Esa oferta es crucial en un país que depende en más del 40% de la inversión extranjera y que ahora ahondará su crisis por la desconfianza global y la decisión del FMI de suspender un plan de asistencia económica a Afganistán por US$370 millones aprobado a fines del año pasado.
Hay otra dimensión poco conocida en estas gestiones diplomáticas, sobre todo por parte de China. Afganistán cuenta con una riqueza mineral inexplorada, con grandes yacimientos de oro, cobre, hierro, las llamadas tierras raras y, aún más relevante, una de las mayores reservas mundiales de litio, base de las baterías eléctricas recargables.
Un cálculo moderado fija en un billón de dólares el potencial de ese hallazgo. Ya hay un compromiso de Beijing para invertir 3 mil millones de dólares en la mina de cobre de Aynak.
Hamid Karzai, el ex presidente afgano, vínculo con los talibán y con occidente. Foto Reuters
En esos posibles acuerdos, acompañados de ciertos gestos no muy enfáticos de moderación, circula el núcleo principal de las dudas del momento. Por un lado los insurgentes se han contenido en nombrar un califato y los funcionarios del gobierno.
Se sabe que negocian con figuras de mejor perfil para Occidente como el polémico ex presidente Hamid Karzai, uno de los virreyes más notorios de la ocupación norteamericana que gobernó la transición desde la caída de los talibán hasta las elecciones de 2014.
Junto a esas señales más o menos auspiciosas, nada indica que exista una unidad de criterio en esta armada muy dislocada estratégicamente. Se dividen entre moderados y radicales, entre sectores que entienden que se debe mejorar el perfil económico y reniegan de un regreso al pasado cerril y otros fanatizados que desdeñan cualquier progreso.

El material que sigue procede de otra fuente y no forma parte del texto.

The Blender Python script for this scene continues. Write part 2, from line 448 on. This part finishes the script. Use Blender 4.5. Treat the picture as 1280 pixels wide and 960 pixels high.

Los talibán, además, difícilmente puedan mantener unificado el país que corre el riesgo cierto del estallido de guerras civiles por el control de partes del territorio.También están desafiados por los propios afganos, sometidos a una nueva invasión, especialmente la juventud y las mujeres, que han vivido 20 años con un marco de autonomía y que rechazan esta nueva regulación medievalista. Demasiados desafíos para tanta locura.